Thanks to Erdman, he’s now in the United States, spending part of his time at Erdman and fiancee Kimberly Guise’s home in North Branch.
“He blagged us a few gigs in New York,” Hunter said of Erdman.
That gave him the opportunity to play a supporting role for the legendary Bo Diddley.
When Erdman and Guise learned he’d yet to be picked up in America, they made it happen.
“We were mates, but it turned into sort of a business relationship,” Hunter said.
The couple started GO Records at their new home in North Branch and invited Hunter stateside.
He showed up “in the middle of nowhere” and found a quiet place to prepare for stardom (and he’s fallen in love with poking around at Peters’ Auction Barn in Jeffersonville!).
He calls his first recording in the United States “timely.”
“I think I’m quite glad it didn’t happen 20 years ago,” he said. “I really feel like I’m writing properly now.”

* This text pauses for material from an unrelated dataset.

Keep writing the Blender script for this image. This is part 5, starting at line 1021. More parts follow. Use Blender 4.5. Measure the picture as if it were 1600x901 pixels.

The 14-track album was written entirely by Hunter.
He mixes modern ska riffs on the title track, “People Gonna Talk,” with the classically soulful love song “Mollena,” an ode to a girlfriend Hunter jokes got him in a lot of trouble on an electronic press kit shot in and around Callicoon and North Branch.
The clever and quick “No Smoke Without Fire” has a spicy Latin groove, but “All Through Cryin’” says it all.
Hunter has arrived, and people are gonna talk.
Want to see Hunter?
He’ll be performing Feb. 24 at Mo Pitkins’ in New York City, and he’ll be returning to Sullivan County for a WJFF fundraiser at the Nutshell in Lake Huntington on March 4.
The station has supported Hunter since giving him a chance for a warm-up gig a year and a half ago at the Hills in Callicoon Center and airing his music on the radio, the first in the country to do so.
For more information, visit www.jameshuntermusic.com.
“People Gonna Talk” will be released by GO Records and Rounder Records on March 7.